Thursday, March 18, 1999 | 11:47 a.m.

CARSON CITY -- The Senate Committee on Natural Resources Wednesday approved a bill to add more hurdles for Southern Nevada to jump over in seeking to pump water from the rural counties.

Senate Bill 108 says the state engineer cannot approve any inter-basin transfer of ground water if it will unduly limit future development and growth in the county from which the water is being drawn.

Sen. Dean Rhoads, chairman of the committee, said the intent of the bill is to protect the water in rural Nevada.

"Who knows 20 years from now what opportunities might shape up out there?" Rhoads asked. "There could be a big boom in some agricultural crop or maybe some major development that would require the water to stay in place."

The bill was initially opposed by Southern Nevada interests. But a compromise was hammered out by representatives of White Pine, Lincoln and Nye counties and the Southern Nevada Water Authority.

Steve Bradhurst, representing the rural counties, said the bill will provide the added protection to those counties.

Applications were filed more than 10 years ago by Southern Nevada to pump water from the three counties to supply the fast growing Las Vegas. But they have been dormant.

The original bill by the three counties would have allowed local residents to submit water applications that would have superseded the ones from Southern Nevada if there had been no action in five years. That section has been deleted.

While Southern Nevada has set its sights on the Colorado River to obtain more water, it wants these applications for water in rural Nevada as backups.

Bradhurst said the Southern Nevada Water Authority is working with the three counties toward a formula that may allow release of some of the water applications. He said something should be worked out in about two weeks.

The compromise bill requires the state engineer, who approves water rights, to consider several issues before allowing any transfer of water between counties.
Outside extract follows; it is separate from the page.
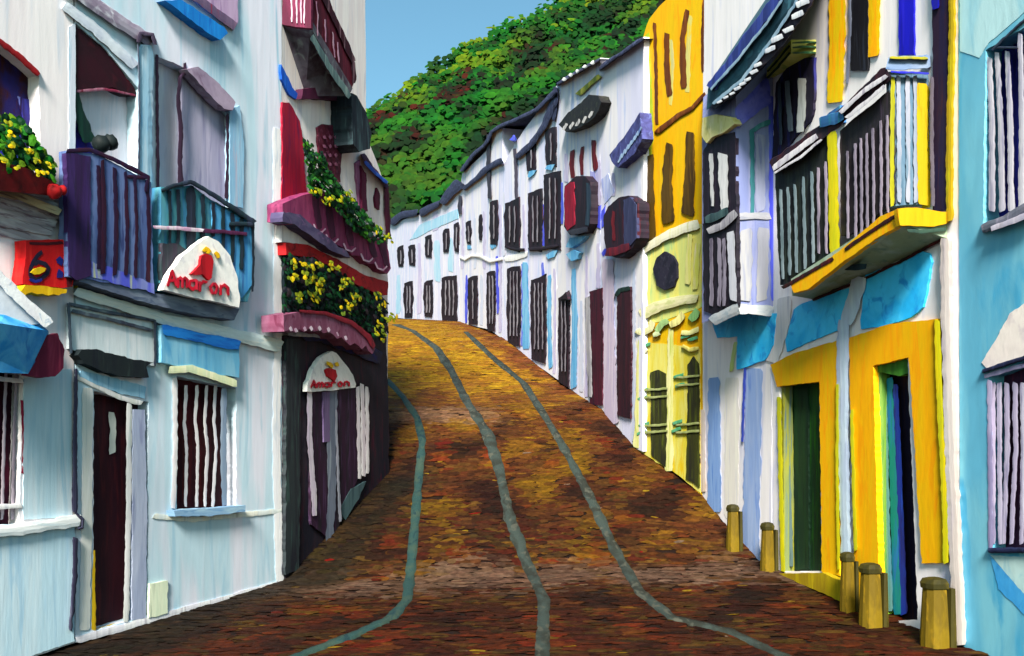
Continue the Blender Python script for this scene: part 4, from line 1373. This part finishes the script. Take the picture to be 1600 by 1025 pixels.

The applicant for the water must have a conservation plan in effect, the project must be environmentally sound and the siphoning of the water must not "unduly limit future development and growth in the area-of-origin."

State Engineer Mike Turnipseed testified at an earlier hearing that he always considered the economic development issue when ruling on water rights. But rural representatives want it in the law.

Rhoads, R-Tuscarora, said, "This issue has been around for about five years. We have studied it and studied it and it's been before my committee on public lands almost every meeting, almost everywhere we go, whether it's Pahrump, Tonopah or Elko or Winnemucca.

"It's an issue out there and we hope this bill will put the fire out."